A growing rift is emerging among crypto industry leaders over the proposed market structure legislation known as the CLARITY Act, with major firms split on whether the bill should move forward in its current form.
While companies like Coinbase have pulled their backing, arguing the legislation falls short, other prominent voices in the industry say that imperfect regulation is still preferable to continued uncertainty.
a16z, Coin Center Back Moving the Bill Forward
“Crypto builders need clear rules of the road,” said Chris Dixon, managing partner at a16z Crypto, on Thursday. Dixon emphasized that over the past five years, bipartisan lawmakers and the Trump administration have worked closely with the crypto industry to safeguard decentralization, support developers, and ensure entrepreneurs have a fair chance to innovate.
“At its core, this bill does that,” Dixon said, referring to the CLARITY Act.
He acknowledged the legislation is flawed but stressed the urgency of progress. “It’s not perfect, and changes are needed before it becomes law. But now is the time to move the CLARITY Act forward if we want the US to remain the best place in the world to build the future of crypto.”
Peter Van Valkenburgh, executive director of Coin Center, echoed a similar sentiment, saying on Thursday that the organization is “optimistic about where the current market structure draft stands.”
The CLARITY Act was scheduled for a Senate markup this week but was postponed late Wednesday after the Senate Banking Committee delayed proceedings, adding further uncertainty to the bill’s path forward.
Coinbase Pulls Support, Citing “Too Many Issues”
The debate intensified following a high-profile withdrawal of support from Coinbase, the largest crypto exchange in the US.
Coinbase CEO Brian Armstrong said on Wednesday that he had reviewed the Senate Banking Committee’s draft text and concluded that he “unfortunately can’t support the bill as written,” citing “too many issues” with the current version.
The divergence in views highlights the broader challenge facing US lawmakers: crafting crypto regulation that balances innovation, consumer protection, and decentralization—while still satisfying a rapidly evolving industry.
“There are too many issues, including a defacto ban on tokenized equities, DeFi prohibitions, giving the government unlimited access to your financial records, and removing your right to privacy, erosion of the CFTC’s authority, stifling innovation, and making it subservient to the SEC, [and] draft amendments that would kill rewards on stablecoins, allowing banks to ban their competition.”
Armstrong acknowledged the extensive bipartisan effort behind the legislation, thanking members of the Senate for their work, but warned that the current version of the bill misses the mark.
“This version would be materially worse than the current status quo,” he said, adding, “We’d rather have no bill than a bad bill.”

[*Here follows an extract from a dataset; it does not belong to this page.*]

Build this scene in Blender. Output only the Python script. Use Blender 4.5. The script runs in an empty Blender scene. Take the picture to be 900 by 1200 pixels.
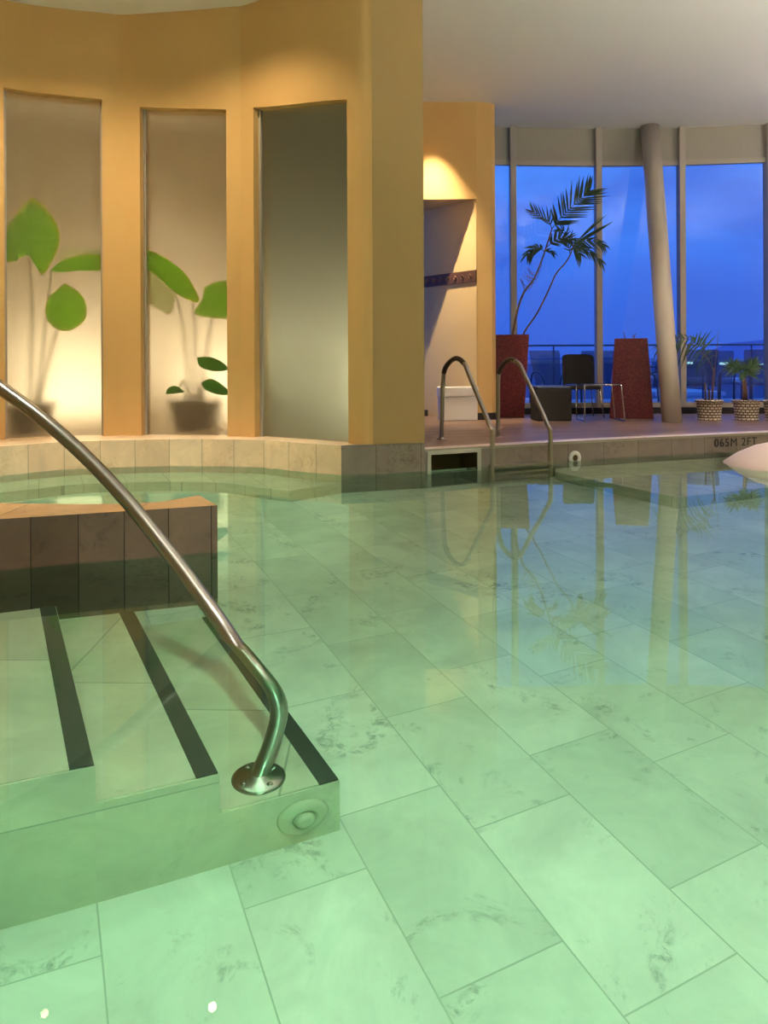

That view was echoed by Ryan Rasmussen, head of research at Bitwise Invest, who argued that the draft CLARITY Act in its current form would be harmful across the crypto ecosystem. According to Rasmussen, the proposal is negative for tokenization, stablecoins, DeFi, privacy, builders, users, investors, and innovation more broadly.
Crypto lawyer Jake Chervinsky highlighted many of the same concerns raised by Armstrong but struck a more optimistic tone on the bill’s future. He noted that the upcoming markup — and potential changes on the Senate floor — present an opportunity to improve the legislation.
“We have an opportunity at markup, and hopefully afterward on the Senate floor, to make CLARITY the best it can be,” Chervinsky said. “For better or worse, the text will change a lot before it becomes law. Let’s go for better.”
Venture capitalist Tim Draper also voiced support for the Coinbase chief executive’s position, aligning himself with calls for significant revisions before the bill advances.
“Brian Armstrong makes sense here. The current Senate compromise is worse than no bill at all. Sounds like the banks have been meddling.”
Despite the political and industry debate surrounding the CLARITY Act, Bitcoin appears largely unfazed.
Speaking to Cointelegraph, Gracie Lin, CEO of OKX Singapore, said Bitcoin’s latest rally “reminds us that markets often start pricing outcomes before policymakers conclude their debates.”
“We’re seeing Bitcoin respond to renewed ETF demand, improving liquidity, and growing optimism that the Digital Asset Market Clarity Act could deliver a more stable framework for US digital asset markets,” Lin said.
Looking ahead, she pointed to three key factors investors are watching closely: the progression of the CLARITY Act through the Senate Banking Committee, the durability of spot Bitcoin ETF inflows, and whether the Federal Reserve’s late-January meeting maintains supportive financial conditions or sparks a sharp market reset.
Bitcoin climbed above $97,600 in late trading on Wednesday before easing slightly to around $96,350 at the time of writing.